The collision of big industry, war, and styrene-butadiene emulsion polymers
While the invention of plastics changed the course of history, the invention of synthetic rubber just afterward is an equally impressive milestone. How it was discovered and made suitable for mass production is yet another interesting story demonstrating how polymers have made the world a better place.
By the 1900s, particularly in Europe and the United States, large-scale, global industrial networks were well established, and by the 1930s, automobiles were starting to be purchased on a grand scale. The automobile industry became vast as supply lines expanded to accommodate production and a flood of innovations. A key material needed to produce all those cars, trucks, planes and military vehicles was rubber.
Synthetic rubber products had been explored by various chemists throughout the early 1900s, most notably the German conglomerate I. G. Farben and its subsidiary, the Bayer Company. Farben researchers developed a polymerization process for butadiene and styrene using sodium, and by adding carbon black, the end product was synthetic rubber more durable than natural rubber. The product was called Buna S, but mass production of Buna S was still not viable.
As World War II unfolded in 1939, the United States had developed leadership in synthetic rubber research, but natural rubber was still the dominant resource for industrial production. Also by that time, supplies from wild rubber trees in South America had been far surpassed by rubber tree plantations in Malaysia and Indonesia, yet the Asian-Pacific market was cut off from the United States when Japan invaded the Dutch East Indies in 1942. With only a modest stockpile of natural rubber on hand, the United States had only a few months to figure out how to make the production of 100 percent synthetic rubber a reality. The United States and its allies would likely be on the losing end of World War II if its chemists and leaders failed.
In 1940 and under the direction of Rubber Reserve Corporation, an entity set up by the Roosevelt administration to coordinate synthetic rubber research, the largest U.S. producers agreed to share patent and manufacturing information to solve the supply problem.
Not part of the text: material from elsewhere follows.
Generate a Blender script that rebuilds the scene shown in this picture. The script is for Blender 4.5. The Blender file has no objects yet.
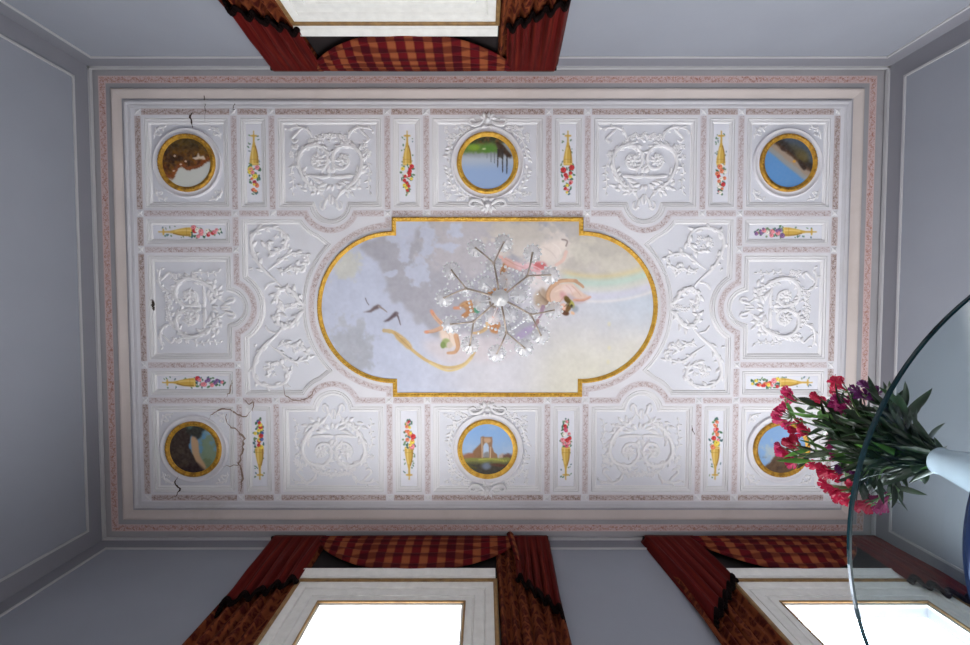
import bpy, math, random
import numpy as np
from mathutils import Vector, Matrix, geometry

# ------------------------------------------------------------------ frame of reference
F = 450.0                      # focal length in pixels of a 970 px wide picture
PX, PY = 485.0, 322.5
TH = math.atan(0.036)          # the camera leans a little towards the window wall
ST, CT = math.sin(TH), math.cos(TH)
H = 3.5                        # ceiling (rib level) above the lens
ZC = 0.10                      # the camera lies on the floor, lens 10 cm up
K = H / F
CX, CY = 2.5 / 450 * 3.5, 0.003 * 3.5      # centre of the ceiling
WX, WY = 388.0, 233.6                      # half size of the room in ceiling units
XL, XR = CX - 387.0 * K, CX + 389.5 * K    # walls
YF, YB = CY + WY * K, CY - WY * K          # window wall, far wall
PI = math.pi
rng = random.Random(7)
nrng = np.random.RandomState(11)

def P(x, y, Z=H):
    """point at height Z above the lens seen at pixel x, y"""
    u, v = (x - PX) / F, (y - PY) / F
    c = CT - v * ST
    return (Z * u / c, Z * (ST + v * CT) / c, Z)

def ab(x, y):
    p = P(x, y)
    return ((p[0] - CX) / K, (p[1] - CY) / K)

def W(a, b, z=H):
    return (CX + a * K, CY + b * K, z)

# ------------------------------------------------------------------ scene helpers
COL = bpy.context.scene.collection
LOC = {}

def props(o, label=None, cat=None, group=None, kind=None):
    if label: o['label'] = label
    if cat: o['category'] = cat
    if group: o['group'] = group
    if kind: o['kind'] = kind
    return o

def empty(name, loc, label=None, cat=None, group=None, kind=None):
    o = bpy.data.objects.new(name, None)
    COL.objects.link(o)
    o.empty_display_size = 0.1
    w = Vector((loc[0], loc[1], loc[2] + ZC))
    o.location = w
    LOC[o.name] = w
    return props(o, label, cat, group, kind)

def mesh(name, verts, faces, mat, parent=None, smooth=True, uv=None, col=None, solid=None, mats=None, mi=None):
    """verts in lens-relative metres"""
    V = np.asarray(verts, dtype=np.float64).reshape(-1, 3).copy()
    V[:, 2] += ZC
    if parent is not None:
        V -= np.array(LOC[parent.name])
        base = LOC[parent.name]
    else:
        mn, mx = V.min(0), V.max(0)
        base = Vector(((mn[0] + mx[0]) / 2, (mn[1] + mx[1]) / 2, mn[2]))
        V -= np.array(base)
    me = bpy.data.meshes.new(name)
    me.from_pydata(V.tolist(), [], faces)
    me.update()
    if uv is not None:
        lay = me.uv_layers.new(name='UVMap')
        idx = np.empty(len(me.loops), dtype=np.int32)
        me.loops.foreach_get('vertex_index', idx)
        lay.data.foreach_set('uv', np.asarray(uv, dtype=np.float32)[idx].ravel())
    if col is not None:
        ca = me.color_attributes.new(name='paint', type='FLOAT_COLOR', domain='POINT')
        c4 = np.ones((len(V), 4), dtype=np.float32)
        c4[:, :3] = col
        ca.data.foreach_set('color', c4.ravel())
    if smooth:
        me.polygons.foreach_set('use_smooth', [True] * len(me.polygons))
    o = bpy.data.objects.new(name, me)
    COL.objects.link(o)
    if mats:
        for m in mats: me.materials.append(m)
        me.polygons.foreach_set('material_index', mi)
    elif mat is not None:
        me.materials.append(mat)
    if parent is not None:
        o.parent = parent
        LOC[o.name] = LOC[parent.name]
    else:
        o.location = base
        LOC[o.name] = base
    if solid:
        s = o.modifiers.new('cloth', 'SOLIDIFY'); s.thickness = solid; s.offset = 0
    return o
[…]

Universities, transportation companies and tech firms outside of rubber joined the effort. On top of research and development, new plants had to be built. But the effort paid off, and from 1942 to 1945, synthetic rubber production went from 2,241 tons per year to 920,000 tons per year. The core product was called GR-S, and it was formulated with a polymerization of 75-percent butadiene and 25-percent styrene, a formula still standard for synthetic rubber production. The United States not only was on the winning side of World War II, it built an industrial powerhouse for synthetic rubber production that would fuel prosperity in the years to come. Styrene-butadiene rubber and styrene-butadiene latex were set to become vital to multiple industries, including aerospace, energy, consumer products and transportation.